__Given data__.
'''

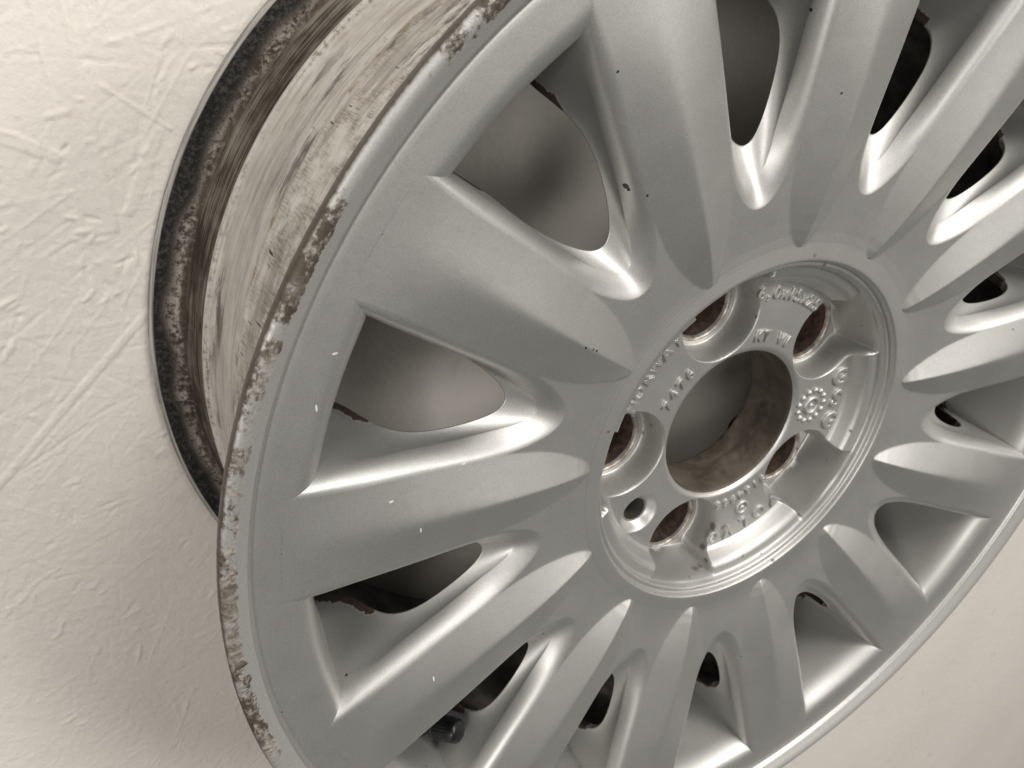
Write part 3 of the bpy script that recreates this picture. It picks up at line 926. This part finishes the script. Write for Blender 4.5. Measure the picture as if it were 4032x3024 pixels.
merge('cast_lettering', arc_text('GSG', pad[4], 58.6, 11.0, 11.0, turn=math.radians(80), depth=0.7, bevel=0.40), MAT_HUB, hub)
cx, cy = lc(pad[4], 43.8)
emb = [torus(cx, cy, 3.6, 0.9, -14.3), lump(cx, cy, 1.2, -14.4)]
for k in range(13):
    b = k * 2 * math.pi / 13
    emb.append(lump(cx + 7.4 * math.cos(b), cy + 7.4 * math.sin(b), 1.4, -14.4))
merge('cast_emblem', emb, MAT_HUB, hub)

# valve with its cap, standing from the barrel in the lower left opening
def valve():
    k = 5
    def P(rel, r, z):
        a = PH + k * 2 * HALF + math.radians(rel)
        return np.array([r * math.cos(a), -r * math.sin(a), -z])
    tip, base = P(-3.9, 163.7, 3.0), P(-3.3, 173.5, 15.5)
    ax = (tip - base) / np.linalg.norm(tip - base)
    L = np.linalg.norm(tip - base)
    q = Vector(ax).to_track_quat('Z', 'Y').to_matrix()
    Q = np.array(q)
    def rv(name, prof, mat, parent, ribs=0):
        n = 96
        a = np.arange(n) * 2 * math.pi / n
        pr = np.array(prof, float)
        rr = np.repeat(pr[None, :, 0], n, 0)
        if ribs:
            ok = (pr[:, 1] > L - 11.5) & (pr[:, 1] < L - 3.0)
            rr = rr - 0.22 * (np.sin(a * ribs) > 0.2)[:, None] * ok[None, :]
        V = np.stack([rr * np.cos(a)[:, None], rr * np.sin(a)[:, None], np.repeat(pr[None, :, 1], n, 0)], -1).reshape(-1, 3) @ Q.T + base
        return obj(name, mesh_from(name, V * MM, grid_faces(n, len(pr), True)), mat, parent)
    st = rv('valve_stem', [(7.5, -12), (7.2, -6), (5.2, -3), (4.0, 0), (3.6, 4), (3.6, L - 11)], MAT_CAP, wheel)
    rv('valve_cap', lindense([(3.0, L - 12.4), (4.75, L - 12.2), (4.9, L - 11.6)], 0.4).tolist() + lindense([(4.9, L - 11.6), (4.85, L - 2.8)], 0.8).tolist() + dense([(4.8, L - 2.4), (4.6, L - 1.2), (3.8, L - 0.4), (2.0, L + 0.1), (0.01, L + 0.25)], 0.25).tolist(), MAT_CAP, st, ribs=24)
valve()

'''
'''

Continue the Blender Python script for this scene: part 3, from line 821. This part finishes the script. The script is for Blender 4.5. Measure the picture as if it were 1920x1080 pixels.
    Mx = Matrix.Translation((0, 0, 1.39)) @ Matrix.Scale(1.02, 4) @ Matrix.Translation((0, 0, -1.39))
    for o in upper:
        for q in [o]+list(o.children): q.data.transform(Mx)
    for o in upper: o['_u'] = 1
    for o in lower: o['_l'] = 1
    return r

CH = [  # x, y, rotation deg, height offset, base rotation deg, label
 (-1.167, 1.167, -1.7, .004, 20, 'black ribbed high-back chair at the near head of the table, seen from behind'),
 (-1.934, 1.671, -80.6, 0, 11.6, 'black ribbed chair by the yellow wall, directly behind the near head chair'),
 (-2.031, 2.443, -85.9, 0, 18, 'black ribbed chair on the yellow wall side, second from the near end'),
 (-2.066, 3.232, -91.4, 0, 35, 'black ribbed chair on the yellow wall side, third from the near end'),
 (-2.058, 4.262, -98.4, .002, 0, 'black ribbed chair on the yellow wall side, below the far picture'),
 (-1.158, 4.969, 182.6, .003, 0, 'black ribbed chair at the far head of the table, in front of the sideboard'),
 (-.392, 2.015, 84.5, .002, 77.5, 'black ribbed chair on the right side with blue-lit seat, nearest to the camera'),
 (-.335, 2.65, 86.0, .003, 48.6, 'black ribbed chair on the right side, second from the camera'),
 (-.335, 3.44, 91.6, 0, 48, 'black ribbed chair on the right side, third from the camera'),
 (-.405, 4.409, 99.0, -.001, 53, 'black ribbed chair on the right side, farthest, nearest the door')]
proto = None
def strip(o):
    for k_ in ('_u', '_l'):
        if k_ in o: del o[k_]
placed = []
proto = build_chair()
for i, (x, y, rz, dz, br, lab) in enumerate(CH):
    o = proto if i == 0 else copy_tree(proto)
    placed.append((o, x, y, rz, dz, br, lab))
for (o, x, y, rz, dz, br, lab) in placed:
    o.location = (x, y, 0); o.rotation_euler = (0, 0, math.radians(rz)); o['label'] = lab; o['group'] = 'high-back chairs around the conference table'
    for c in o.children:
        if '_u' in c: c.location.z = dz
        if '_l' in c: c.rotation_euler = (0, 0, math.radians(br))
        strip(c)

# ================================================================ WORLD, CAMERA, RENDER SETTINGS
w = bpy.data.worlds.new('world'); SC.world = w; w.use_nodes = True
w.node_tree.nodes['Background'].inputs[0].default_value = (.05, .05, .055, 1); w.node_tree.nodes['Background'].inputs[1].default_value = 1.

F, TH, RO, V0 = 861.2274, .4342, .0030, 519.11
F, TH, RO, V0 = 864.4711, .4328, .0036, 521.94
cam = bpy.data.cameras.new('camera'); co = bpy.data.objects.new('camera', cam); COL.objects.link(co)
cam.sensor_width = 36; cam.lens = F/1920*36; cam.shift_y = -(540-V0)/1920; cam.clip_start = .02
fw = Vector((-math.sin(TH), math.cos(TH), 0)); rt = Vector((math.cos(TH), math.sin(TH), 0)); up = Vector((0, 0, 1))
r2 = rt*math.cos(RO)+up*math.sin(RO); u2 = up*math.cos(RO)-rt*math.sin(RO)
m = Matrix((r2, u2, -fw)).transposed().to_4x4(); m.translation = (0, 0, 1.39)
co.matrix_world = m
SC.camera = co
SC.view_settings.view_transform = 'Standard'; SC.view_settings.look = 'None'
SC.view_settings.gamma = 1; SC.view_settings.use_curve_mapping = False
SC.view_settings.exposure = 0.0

'''
'''

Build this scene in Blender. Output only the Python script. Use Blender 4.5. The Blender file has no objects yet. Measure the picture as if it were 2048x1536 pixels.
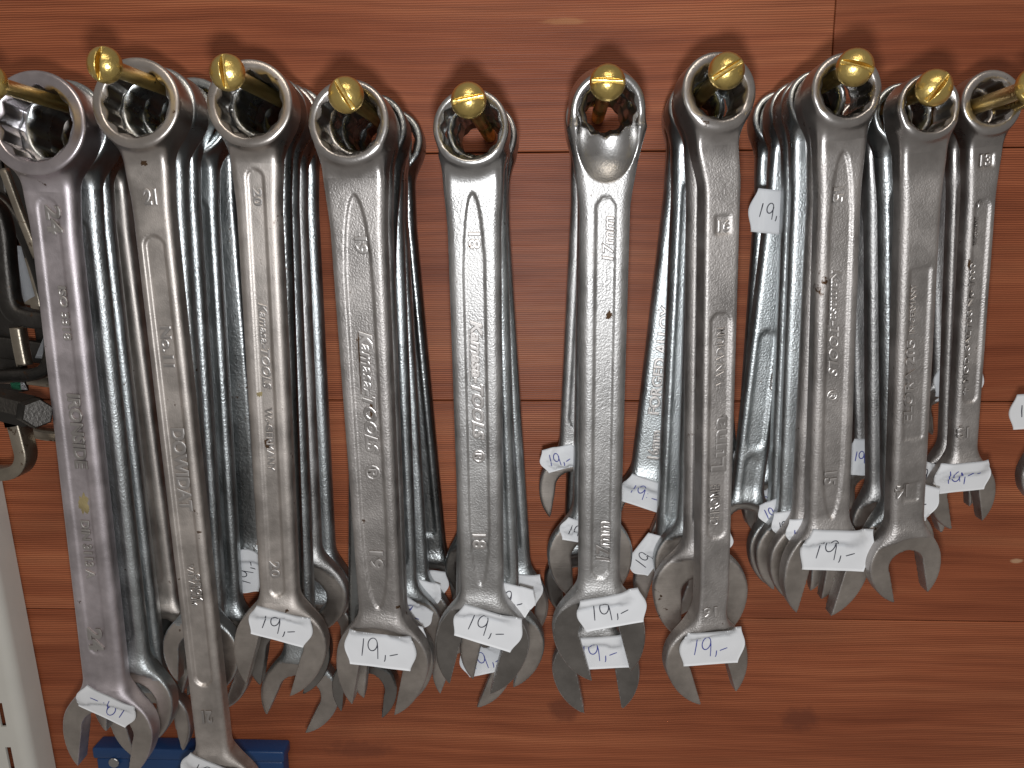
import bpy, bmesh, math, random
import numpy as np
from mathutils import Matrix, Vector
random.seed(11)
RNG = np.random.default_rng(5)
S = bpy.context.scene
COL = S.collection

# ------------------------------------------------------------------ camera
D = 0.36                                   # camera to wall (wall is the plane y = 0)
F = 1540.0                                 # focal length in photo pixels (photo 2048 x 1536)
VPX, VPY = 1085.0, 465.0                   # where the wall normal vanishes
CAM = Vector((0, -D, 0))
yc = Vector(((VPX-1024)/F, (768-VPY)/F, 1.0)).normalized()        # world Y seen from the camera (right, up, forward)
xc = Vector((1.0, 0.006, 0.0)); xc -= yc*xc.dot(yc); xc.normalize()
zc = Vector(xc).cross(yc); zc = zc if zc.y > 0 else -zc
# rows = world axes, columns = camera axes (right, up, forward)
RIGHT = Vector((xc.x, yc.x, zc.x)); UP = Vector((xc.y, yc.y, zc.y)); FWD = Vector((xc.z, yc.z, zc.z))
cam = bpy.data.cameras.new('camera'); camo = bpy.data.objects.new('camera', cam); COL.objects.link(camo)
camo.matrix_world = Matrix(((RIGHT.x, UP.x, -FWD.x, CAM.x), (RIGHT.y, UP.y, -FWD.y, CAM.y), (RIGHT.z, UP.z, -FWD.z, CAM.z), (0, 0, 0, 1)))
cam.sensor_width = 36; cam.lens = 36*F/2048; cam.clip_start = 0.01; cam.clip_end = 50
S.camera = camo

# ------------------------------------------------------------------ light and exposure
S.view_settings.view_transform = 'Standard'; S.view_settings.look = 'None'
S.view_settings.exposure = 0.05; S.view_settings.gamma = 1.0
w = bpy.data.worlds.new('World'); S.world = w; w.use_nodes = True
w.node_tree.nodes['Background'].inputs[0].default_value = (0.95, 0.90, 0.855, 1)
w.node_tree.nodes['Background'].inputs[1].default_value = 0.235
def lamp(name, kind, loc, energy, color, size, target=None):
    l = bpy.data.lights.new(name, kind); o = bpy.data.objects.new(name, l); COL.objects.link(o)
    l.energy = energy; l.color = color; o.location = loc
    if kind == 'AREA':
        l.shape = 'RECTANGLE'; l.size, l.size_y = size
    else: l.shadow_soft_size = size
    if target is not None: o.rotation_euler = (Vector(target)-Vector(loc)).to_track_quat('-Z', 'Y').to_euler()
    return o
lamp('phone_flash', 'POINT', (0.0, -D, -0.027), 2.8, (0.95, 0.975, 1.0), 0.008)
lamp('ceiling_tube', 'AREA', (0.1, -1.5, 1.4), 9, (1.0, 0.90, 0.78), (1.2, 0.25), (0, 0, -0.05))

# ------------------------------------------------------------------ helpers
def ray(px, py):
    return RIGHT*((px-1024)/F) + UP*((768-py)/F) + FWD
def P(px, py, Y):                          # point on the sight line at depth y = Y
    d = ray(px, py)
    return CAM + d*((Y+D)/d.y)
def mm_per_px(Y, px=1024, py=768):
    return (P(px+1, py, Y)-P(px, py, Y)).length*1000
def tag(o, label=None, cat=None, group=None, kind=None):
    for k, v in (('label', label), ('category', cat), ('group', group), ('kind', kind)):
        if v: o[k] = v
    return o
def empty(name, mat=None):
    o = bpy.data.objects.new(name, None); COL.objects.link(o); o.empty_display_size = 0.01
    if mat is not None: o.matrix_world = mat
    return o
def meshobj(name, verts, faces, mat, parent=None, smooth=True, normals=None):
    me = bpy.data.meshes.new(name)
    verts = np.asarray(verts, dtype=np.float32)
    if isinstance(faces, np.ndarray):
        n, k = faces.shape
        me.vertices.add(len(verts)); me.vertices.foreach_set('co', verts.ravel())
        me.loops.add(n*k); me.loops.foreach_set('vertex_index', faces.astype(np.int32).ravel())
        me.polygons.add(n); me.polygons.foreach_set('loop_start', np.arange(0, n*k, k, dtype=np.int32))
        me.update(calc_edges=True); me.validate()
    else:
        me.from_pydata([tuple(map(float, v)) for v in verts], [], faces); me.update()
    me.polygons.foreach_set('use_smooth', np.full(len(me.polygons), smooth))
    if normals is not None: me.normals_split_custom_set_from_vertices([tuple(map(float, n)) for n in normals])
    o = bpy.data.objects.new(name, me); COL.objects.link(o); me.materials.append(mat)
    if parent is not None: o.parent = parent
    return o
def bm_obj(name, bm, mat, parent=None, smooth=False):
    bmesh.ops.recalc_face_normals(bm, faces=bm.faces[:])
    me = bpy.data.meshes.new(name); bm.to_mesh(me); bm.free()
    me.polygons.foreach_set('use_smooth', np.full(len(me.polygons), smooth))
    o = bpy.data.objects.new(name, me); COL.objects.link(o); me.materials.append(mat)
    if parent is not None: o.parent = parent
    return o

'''

Transcribe exactly the lines between the one containing "Build this scene" and the one containing "COL = S.collection", counting both ends. Pictures are not copied.

Build this scene in Blender. Output only the Python script. Use Blender 4.5. The Blender file has no objects yet. Measure the picture as if it were 2048x1536 pixels.
import bpy, bmesh, math, random
import numpy as np
from mathutils import Matrix, Vector
random.seed(11)
RNG = np.random.default_rng(5)
S = bpy.context.scene
COL = S.collection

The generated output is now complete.